McDonald – who now lives in Turner Valley – and her friend Jodie Pruden were inspired to build it after finding a cob pizza oven at the Lac La Biche Mission. After the two built their very own at both of their houses, it sparked a lot of interest from their neighbours and former Athabasca land development manager Michael Mallock.

“Literally, when we’d light up the fire in ours I would start getting text messages, ‘What time's pizzas going to be ready?’” she said.  

“Eventually (Mallock) asked us if we wanted to (build one) in Wood Heights, and there were a couple of girls who wanted to do a class on it,” she added. “That’s initially how it started – was basically a class on how to build the oven, and that’s how they got there pizza oven.”

After four years of irregular usage, the pizza oven is still operational and available for anyone in the community to use. All one needs is some firewood, pizza dough and three hours of free time.

“To get the oven up to temperature you need two to three hours, depending on how much heat your wood is giving off,” McDonald said. “You push all the hot coals and embers to the back of the oven and you cook it right on the fire brick. After that, it only takes three minutes to cook a pizza.”

“We’d always hope that more people would get out there and start using it because it’s an absolute hoot to have,” she added.

Make your own: Recipe for Advocate reporter's pizza supreme

There are several keys to making a solid woodfire pizza: time, patience, a lot of kindling and tinder, and a good cleaning rag. It's also more fun and safer to do this with two or more people.

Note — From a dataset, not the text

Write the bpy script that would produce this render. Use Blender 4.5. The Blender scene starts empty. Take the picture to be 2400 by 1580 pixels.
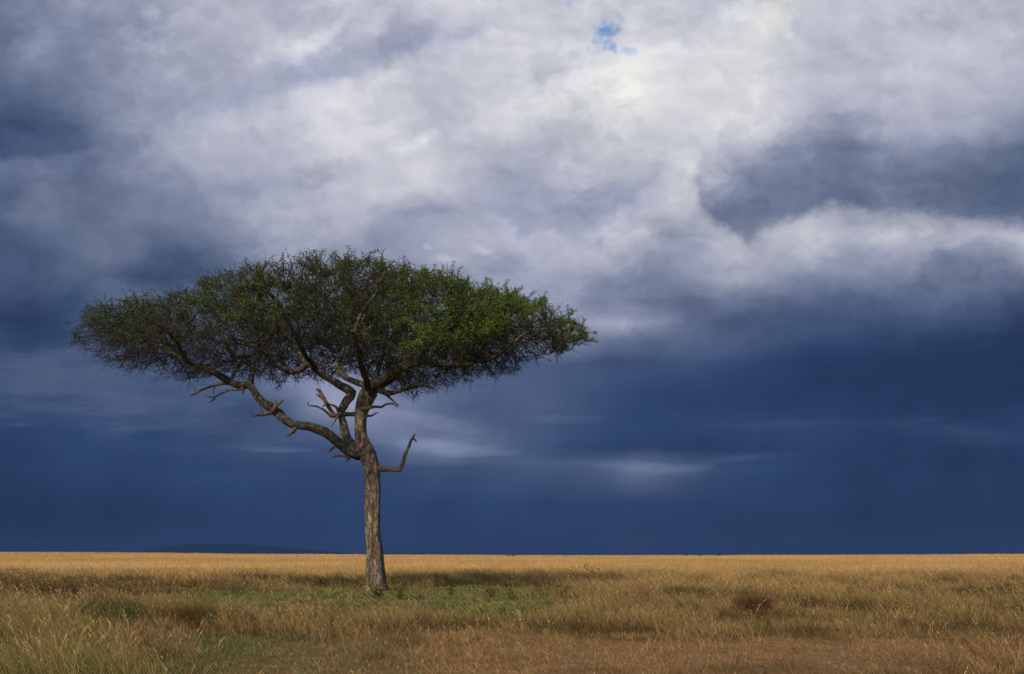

Ingredients (from local grocery store!)
A couple of bags of dough
Slices of prosciutto
Mushrooms, sliced
Kalamata olives, pitted and sliced
Fresh basil
Fresh tomatoes, sliced
Red onion, sliced
Olive oil
Pizza sauce
Mozzerella cheese, grated

Tools & supplies
Several buckets of water
Old rag that is relatively clean
Cutting board
A spoon
A knife
Some kind of rolling pin (beer bottle works adequately)
Barbecue flippers and tongs
Pizza paddle (not required, but highly recommended)
Wood kindling, tinder and logs
  1. Before you even think about lighting a fire, you have to clean out the oven. This is why you brought the shovel, water and the relatively-clean rag. Get at it. Anything you don't clean out will end up in your pizza.
  2. Now for the fire. Start small, with kindling and a bit of tinder, and work your way up to logs. If you find your fire is going out, don't just add more fuel – give the fire more oxygen by blowing on it or using your cutting board as a fan.
  3. Leave the fire alone. Just keep it going for the next two-three hours, until the oven is warm to the touch on the outside.
  4. Put a good handful of flour on your cutting board. Split one of the dough balls into two. Roll it out on your cutting board with whatever rolling-pin-like device you have. Don't overdo it; if you play with the dough too much, it will get tough and won't taste as good.
  5. Smother the dough in saucy goodness.
  6. Add the toppings that you like from the ingredients list. If you're anything like the Advocate team, you will forget at least one topping per pizza. Don't worry – they will still taste good.
  7. Load on that grated mozzerella.
  8. Push as much of the fire as you can to the back of the oven.
  9. Using your barbecue tongs, flipper and that perhaps-less-clean-now rag, wipe the front of the oven until it looks clean enough to eat off of. This is where your pizza goes.
  10. Now it gets tricky. If you brought a pizza paddle, use it to pick up your pizza and put it on the front of the oven, just beyond the brick lip. If you didn't bring a paddle, try to work it into the oven with the cutting board with the flipper and barbecue tongs. Don't be too dejected if your pizza looks like garbage. The Advocate team's first attempts were glorified doughballs with pizza ingredients and ashes mixed in.
  11. A couple of minutes into the cooking, your pizza crust will be hardening on the bottom. Turn your pizza, or it will get too crispy (like the one pictured).
  12. When the cheese is bubbly and the toppings are well toasted, you can take your pizza out of the oven. Drizzle some olive oil on top, cut it with your knife, and devour immediately.
  13. Repeat until everyone is full.
  14. Make sure the fire is out before you leave.